* _Working data_:
*****

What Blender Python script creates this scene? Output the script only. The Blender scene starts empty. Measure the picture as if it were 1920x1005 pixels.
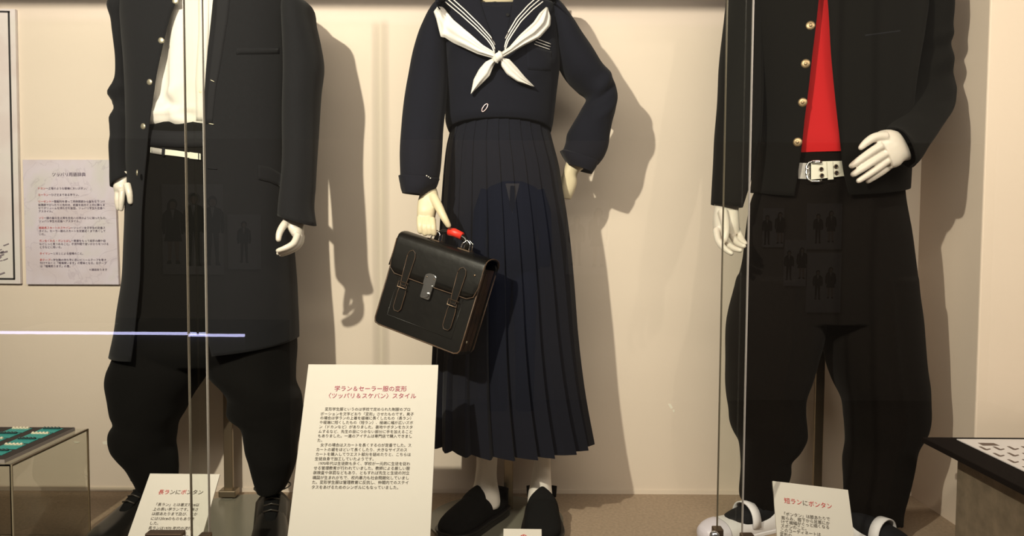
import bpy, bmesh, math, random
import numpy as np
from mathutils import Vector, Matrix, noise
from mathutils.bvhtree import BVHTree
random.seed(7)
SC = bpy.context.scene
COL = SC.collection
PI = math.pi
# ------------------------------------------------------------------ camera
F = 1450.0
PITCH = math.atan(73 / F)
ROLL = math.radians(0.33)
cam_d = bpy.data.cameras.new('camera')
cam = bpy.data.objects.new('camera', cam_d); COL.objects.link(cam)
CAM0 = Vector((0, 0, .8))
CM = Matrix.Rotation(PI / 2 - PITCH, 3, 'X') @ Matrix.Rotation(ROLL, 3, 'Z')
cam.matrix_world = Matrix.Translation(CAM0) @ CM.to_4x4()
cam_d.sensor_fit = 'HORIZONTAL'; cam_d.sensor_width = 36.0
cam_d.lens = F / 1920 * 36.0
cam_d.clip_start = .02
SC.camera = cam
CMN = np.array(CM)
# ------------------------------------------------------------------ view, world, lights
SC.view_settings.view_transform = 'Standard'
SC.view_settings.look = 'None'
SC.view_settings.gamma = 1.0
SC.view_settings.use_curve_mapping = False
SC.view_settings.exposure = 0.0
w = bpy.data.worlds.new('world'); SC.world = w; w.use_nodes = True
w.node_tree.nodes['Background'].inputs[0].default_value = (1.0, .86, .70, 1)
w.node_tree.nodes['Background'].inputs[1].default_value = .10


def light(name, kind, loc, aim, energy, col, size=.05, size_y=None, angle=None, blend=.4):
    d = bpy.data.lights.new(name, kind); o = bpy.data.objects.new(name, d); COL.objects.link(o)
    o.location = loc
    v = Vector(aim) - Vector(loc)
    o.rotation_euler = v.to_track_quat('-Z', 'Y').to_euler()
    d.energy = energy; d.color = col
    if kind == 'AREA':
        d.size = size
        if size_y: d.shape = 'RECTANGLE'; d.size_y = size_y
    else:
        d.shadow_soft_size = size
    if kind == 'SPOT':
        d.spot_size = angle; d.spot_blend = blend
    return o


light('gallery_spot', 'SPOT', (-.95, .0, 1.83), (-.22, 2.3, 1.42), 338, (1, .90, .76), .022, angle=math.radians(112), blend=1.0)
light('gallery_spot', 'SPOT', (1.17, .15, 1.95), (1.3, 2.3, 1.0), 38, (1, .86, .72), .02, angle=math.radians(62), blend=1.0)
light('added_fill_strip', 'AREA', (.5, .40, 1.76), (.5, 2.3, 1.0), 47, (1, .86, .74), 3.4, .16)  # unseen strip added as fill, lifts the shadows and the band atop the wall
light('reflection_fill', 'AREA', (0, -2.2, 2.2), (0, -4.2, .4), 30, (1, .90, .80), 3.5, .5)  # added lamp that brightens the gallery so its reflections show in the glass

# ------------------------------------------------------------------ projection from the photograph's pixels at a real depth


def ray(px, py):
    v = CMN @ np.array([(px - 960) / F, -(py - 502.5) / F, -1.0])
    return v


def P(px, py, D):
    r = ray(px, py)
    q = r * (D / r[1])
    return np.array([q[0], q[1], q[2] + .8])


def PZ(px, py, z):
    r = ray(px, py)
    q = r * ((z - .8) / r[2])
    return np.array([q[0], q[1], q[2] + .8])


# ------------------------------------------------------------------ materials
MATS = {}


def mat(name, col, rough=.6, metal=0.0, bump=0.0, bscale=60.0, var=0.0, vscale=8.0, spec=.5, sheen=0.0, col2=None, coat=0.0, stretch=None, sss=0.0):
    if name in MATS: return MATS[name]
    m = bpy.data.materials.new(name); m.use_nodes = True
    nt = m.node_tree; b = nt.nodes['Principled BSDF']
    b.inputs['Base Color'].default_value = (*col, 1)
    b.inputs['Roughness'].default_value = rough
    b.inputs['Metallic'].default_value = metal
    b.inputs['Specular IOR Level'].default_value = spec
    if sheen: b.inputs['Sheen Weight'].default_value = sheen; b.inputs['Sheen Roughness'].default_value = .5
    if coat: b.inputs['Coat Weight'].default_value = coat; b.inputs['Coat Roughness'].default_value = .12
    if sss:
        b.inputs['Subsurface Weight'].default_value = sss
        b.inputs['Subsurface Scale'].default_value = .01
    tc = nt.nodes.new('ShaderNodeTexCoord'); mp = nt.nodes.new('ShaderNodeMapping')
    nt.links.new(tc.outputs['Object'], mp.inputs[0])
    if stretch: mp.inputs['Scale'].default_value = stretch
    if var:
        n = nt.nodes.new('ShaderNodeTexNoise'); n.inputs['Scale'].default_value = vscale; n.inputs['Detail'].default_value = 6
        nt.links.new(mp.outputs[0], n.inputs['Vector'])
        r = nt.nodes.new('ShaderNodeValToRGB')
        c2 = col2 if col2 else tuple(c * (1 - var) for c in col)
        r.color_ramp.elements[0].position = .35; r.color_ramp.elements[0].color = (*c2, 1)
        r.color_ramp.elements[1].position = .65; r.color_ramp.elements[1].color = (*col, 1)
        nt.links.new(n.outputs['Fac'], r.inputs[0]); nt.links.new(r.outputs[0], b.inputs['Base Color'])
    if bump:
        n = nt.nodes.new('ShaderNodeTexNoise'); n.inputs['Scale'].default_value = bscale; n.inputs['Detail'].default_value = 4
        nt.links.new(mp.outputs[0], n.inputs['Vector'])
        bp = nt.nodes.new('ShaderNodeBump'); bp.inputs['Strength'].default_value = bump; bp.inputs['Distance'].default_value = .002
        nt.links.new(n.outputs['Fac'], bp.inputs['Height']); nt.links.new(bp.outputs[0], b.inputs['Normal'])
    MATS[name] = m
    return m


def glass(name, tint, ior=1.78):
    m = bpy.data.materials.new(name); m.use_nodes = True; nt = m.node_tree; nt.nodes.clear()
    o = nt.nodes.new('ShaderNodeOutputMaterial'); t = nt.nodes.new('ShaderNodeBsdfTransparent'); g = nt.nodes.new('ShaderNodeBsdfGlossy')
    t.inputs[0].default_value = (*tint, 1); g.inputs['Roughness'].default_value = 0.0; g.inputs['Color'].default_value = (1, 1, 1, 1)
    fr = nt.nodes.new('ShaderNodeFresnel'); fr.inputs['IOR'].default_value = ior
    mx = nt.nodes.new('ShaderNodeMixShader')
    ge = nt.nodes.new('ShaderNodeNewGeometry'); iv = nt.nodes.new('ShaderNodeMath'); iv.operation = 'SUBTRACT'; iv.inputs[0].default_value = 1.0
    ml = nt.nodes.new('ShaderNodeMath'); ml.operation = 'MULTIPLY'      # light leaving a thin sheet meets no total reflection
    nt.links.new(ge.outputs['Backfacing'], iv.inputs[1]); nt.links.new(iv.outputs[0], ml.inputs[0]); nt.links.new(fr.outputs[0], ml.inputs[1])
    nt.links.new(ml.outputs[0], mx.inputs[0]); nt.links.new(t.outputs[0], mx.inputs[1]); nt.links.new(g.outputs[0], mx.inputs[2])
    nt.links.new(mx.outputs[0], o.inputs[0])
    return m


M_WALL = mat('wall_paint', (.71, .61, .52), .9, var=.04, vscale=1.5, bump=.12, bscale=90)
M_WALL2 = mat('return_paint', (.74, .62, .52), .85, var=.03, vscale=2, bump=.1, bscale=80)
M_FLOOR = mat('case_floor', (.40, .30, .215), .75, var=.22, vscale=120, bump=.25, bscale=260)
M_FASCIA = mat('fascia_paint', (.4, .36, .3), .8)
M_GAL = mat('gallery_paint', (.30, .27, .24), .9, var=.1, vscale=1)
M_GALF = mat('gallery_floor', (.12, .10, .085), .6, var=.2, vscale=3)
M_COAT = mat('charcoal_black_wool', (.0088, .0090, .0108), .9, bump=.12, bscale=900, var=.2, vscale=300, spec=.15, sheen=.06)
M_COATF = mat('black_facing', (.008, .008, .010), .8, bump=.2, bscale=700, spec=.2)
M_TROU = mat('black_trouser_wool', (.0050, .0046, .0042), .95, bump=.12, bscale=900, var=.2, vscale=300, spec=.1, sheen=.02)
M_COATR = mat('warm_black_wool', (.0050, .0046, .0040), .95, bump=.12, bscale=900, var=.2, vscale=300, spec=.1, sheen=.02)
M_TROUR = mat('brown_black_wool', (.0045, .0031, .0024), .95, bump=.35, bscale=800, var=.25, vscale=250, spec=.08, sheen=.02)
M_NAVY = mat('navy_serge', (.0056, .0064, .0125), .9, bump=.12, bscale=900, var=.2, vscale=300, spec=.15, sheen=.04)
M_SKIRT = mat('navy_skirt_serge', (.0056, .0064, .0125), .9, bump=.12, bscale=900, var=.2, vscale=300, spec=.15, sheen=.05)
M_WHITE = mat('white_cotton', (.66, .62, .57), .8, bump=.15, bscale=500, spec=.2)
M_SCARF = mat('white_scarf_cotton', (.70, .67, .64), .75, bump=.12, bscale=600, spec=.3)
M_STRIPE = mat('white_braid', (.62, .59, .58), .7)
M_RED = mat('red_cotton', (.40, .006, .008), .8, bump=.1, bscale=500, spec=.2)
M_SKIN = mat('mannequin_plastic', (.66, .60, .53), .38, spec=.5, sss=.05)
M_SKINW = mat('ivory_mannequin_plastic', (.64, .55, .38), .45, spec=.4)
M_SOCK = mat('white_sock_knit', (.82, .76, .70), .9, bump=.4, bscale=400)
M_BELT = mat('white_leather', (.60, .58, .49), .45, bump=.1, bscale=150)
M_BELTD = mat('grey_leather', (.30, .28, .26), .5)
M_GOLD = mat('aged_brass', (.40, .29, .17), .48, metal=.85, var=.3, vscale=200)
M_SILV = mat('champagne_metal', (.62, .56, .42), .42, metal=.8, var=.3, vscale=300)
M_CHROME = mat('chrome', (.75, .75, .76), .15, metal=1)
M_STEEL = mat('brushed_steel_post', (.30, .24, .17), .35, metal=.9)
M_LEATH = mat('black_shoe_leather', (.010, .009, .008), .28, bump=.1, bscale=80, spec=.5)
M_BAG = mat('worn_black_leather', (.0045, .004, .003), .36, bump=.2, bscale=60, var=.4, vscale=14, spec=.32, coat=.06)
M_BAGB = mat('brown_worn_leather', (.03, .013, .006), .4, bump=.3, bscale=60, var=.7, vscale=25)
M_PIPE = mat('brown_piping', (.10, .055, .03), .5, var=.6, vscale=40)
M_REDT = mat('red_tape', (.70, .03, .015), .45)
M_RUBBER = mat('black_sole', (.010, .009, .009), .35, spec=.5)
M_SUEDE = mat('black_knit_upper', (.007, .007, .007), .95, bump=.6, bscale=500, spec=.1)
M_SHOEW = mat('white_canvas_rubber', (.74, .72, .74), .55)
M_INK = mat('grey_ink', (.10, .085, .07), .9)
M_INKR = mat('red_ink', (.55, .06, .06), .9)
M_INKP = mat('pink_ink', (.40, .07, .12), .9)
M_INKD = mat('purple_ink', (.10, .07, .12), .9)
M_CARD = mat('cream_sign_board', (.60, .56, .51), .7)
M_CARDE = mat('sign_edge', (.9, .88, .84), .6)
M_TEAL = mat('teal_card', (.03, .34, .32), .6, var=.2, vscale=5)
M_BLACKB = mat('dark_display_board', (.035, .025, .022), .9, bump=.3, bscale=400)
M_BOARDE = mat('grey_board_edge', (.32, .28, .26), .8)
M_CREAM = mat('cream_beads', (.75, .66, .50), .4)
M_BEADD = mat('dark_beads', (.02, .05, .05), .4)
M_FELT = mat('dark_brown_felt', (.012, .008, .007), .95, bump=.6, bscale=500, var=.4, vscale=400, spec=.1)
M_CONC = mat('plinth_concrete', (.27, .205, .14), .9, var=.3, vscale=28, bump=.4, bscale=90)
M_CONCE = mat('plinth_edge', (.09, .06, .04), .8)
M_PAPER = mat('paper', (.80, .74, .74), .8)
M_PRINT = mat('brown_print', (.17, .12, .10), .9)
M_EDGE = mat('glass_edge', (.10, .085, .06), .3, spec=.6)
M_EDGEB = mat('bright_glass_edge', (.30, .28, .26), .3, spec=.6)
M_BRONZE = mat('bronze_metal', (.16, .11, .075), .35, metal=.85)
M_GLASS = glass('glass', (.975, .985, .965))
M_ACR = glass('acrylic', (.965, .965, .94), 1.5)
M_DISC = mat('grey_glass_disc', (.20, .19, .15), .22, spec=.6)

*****

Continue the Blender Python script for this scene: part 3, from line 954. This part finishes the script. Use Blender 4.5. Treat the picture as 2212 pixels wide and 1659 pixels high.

*****

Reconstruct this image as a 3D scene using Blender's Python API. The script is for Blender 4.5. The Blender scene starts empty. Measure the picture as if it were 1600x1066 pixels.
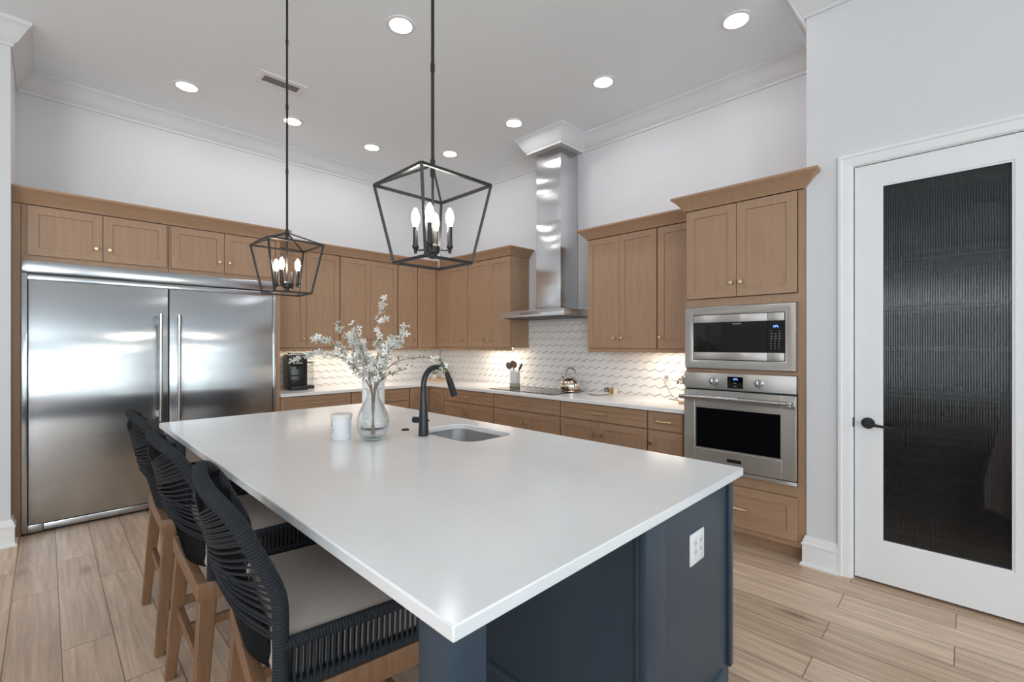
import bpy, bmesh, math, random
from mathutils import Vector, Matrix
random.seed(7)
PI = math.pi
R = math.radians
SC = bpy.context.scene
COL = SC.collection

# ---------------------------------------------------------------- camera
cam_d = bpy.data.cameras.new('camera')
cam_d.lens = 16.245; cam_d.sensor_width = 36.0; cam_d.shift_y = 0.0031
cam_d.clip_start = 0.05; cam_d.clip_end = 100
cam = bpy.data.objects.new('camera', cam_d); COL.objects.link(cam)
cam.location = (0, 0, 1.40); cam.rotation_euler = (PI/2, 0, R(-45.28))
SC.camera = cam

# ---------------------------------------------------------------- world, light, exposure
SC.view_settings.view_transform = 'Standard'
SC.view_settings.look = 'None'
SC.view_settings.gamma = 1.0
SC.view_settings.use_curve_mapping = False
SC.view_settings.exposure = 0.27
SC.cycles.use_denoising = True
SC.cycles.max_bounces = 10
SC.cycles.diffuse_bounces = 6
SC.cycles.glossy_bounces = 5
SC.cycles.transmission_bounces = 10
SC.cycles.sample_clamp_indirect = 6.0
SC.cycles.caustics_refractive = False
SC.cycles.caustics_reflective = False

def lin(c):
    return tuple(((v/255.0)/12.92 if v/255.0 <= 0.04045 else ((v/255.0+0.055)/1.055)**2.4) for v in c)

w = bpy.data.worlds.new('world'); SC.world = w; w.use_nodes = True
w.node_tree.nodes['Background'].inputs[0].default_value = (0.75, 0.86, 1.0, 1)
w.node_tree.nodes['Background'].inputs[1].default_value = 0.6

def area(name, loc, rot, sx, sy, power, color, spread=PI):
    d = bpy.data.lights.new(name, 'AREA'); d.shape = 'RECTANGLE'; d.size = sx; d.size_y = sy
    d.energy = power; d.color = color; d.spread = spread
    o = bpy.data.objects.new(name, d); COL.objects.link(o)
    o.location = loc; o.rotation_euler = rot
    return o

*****

* _Exercise brief_:
Pictures should be left out. Retype only the run of lines from the line containing "What Blender Python" to the line containing "w.node_tree.nodes['Background'].inputs[1].default_value = .10", inclusive.

* _Solved exercise_:
What Blender Python script creates this scene? Output the script only. The Blender scene starts empty. Measure the picture as if it were 1920x1005 pixels.
import bpy, bmesh, math, random
import numpy as np
from mathutils import Vector, Matrix, noise
from mathutils.bvhtree import BVHTree
random.seed(7)
SC = bpy.context.scene
COL = SC.collection
PI = math.pi
# ------------------------------------------------------------------ camera
F = 1450.0
PITCH = math.atan(73 / F)
ROLL = math.radians(0.33)
cam_d = bpy.data.cameras.new('camera')
cam = bpy.data.objects.new('camera', cam_d); COL.objects.link(cam)
CAM0 = Vector((0, 0, .8))
CM = Matrix.Rotation(PI / 2 - PITCH, 3, 'X') @ Matrix.Rotation(ROLL, 3, 'Z')
cam.matrix_world = Matrix.Translation(CAM0) @ CM.to_4x4()
cam_d.sensor_fit = 'HORIZONTAL'; cam_d.sensor_width = 36.0
cam_d.lens = F / 1920 * 36.0
cam_d.clip_start = .02
SC.camera = cam
CMN = np.array(CM)
# ------------------------------------------------------------------ view, world, lights
SC.view_settings.view_transform = 'Standard'
SC.view_settings.look = 'None'
SC.view_settings.gamma = 1.0
SC.view_settings.use_curve_mapping = False
SC.view_settings.exposure = 0.0
w = bpy.data.worlds.new('world'); SC.world = w; w.use_nodes = True
w.node_tree.nodes['Background'].inputs[0].default_value = (1.0, .86, .70, 1)
w.node_tree.nodes['Background'].inputs[1].default_value = .10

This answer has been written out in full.